Editor's Letter

 

The Packaging Issue, Big Deals and Vineyard Mechanization

May 2017
 
by Jim Gordon
 
 

APRIL SHOWERS ARE SUPPOSED TO BRING MAY FLOWERS, but around here April showers bring the annual May Packaging Issue. This year the issue is easily as colorful as a bunch of roses, starting with the cover story by contributing editor Jane Firstenfeld that shows how wineries are using packaging to enhance the look, quality and sales of their rosé wines.

Three other articles also address packaging in one form or another. Winemaking columnist Andy Starr writes about several entrepreneurial companies in California that help winemakers do small-lot custom packaging and try out alternative packaging methods without a big capital expenditure by the winery. Companies as small as The Can Van in San Francisco and as large as G-3 in Modesto have specialty services to get wines into cans, boxes, single-serve Zipz and one-way kegs, in addition to doing mobile bottling of lots as small as two barrels.

The winemaker Q&A this month features Fetzer Vineyards’ director of production, James Sobbizadeh, who in a long career has faced practically every packaging challenge that exists. Writer Laurie Daniel got him to share his insights on using corks and screwcaps, bags-in-box, kegs, innovative labels and 187 ml PET bottles.

Bottling equipment brings wine packaging together for the finished product, but what does it take to bring the bottling equipment together? The answer is financing, the subject of Jeff Clark’s article that weighs the benefits of owning your own bottling line versus using mobile bottling, then explains how lenders work with wineries to purchase the equipment, if they decide to go all in.

The Top Stories section of the magazine covers a flurry of acquisitions by wine companies in the first three months of 2017, looking especially at the purchase of Napa Valley’s large and coveted Stagecoach Vineyard by E. & J. Gallo Winery. That deal was worth $180 million for the real estate and tops a list of vineyard and winery assets up and down the West Coast that Gallo has added in recent years.

Rain is in the forecast (again) for tonight as I write this letter in mid-April, and any doubts about the end of California’s years-long statewide drought are now in the rearview mirror. So the first thing on the minds of vineyard owners and managers is basically: Hooray! The next thing is: How am I going to clean up and dry out my vineyards for the growing season?

California extension advisor Glenn McGourty deals with that challenge in his Grounded Grapegrowing column, providing a checklist of to-do items for growers.

A pair of articles by senior editor Andrew Adams make the case that machines will be handling vineyard challenges more and more in the near future and that the “no-touch” vineyard is not as far-fetched as it sounds. The transition appears to be accelerating due to a shortage of low-cost labor and substantial improvements in machine harvesting, sorting, pruning and tilling equipment.
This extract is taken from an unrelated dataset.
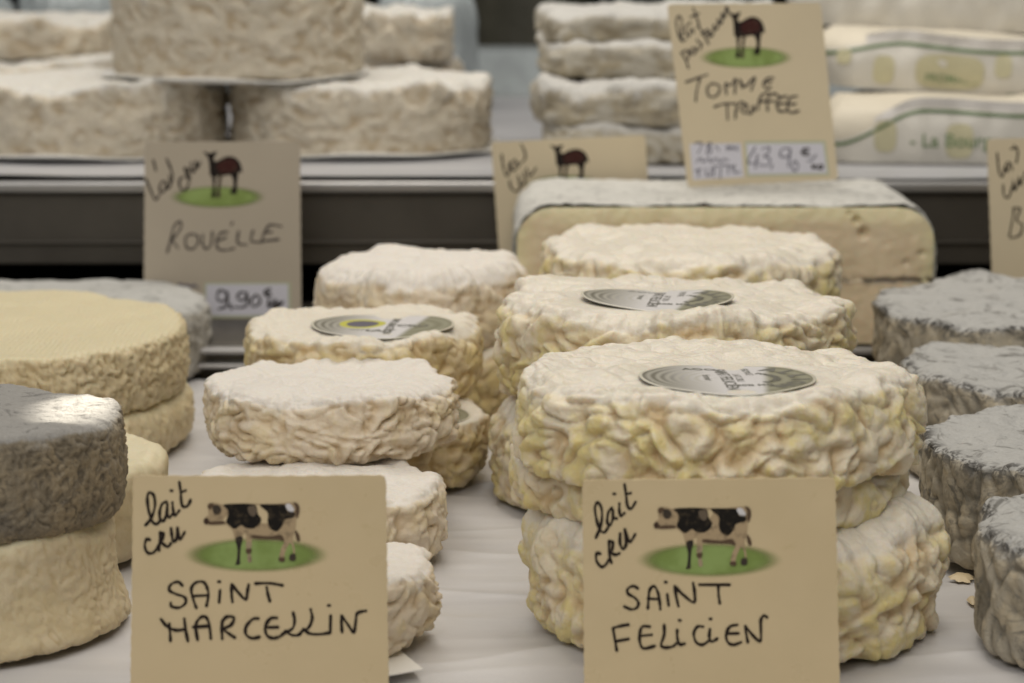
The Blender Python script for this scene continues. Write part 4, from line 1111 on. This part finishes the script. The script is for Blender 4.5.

In contrast, the importance of people in the winery is emphasized by Pennsylvania extension enology associate Denise Gardner, who writes about a program created to teach new winemakers about wine flaws that ended up aiding their careers in many other ways, too.

That wraps up our package for the month. All of us at Wines & Vines wish you a warm, moderately dry growing season that will lead to a great harvest in the fall.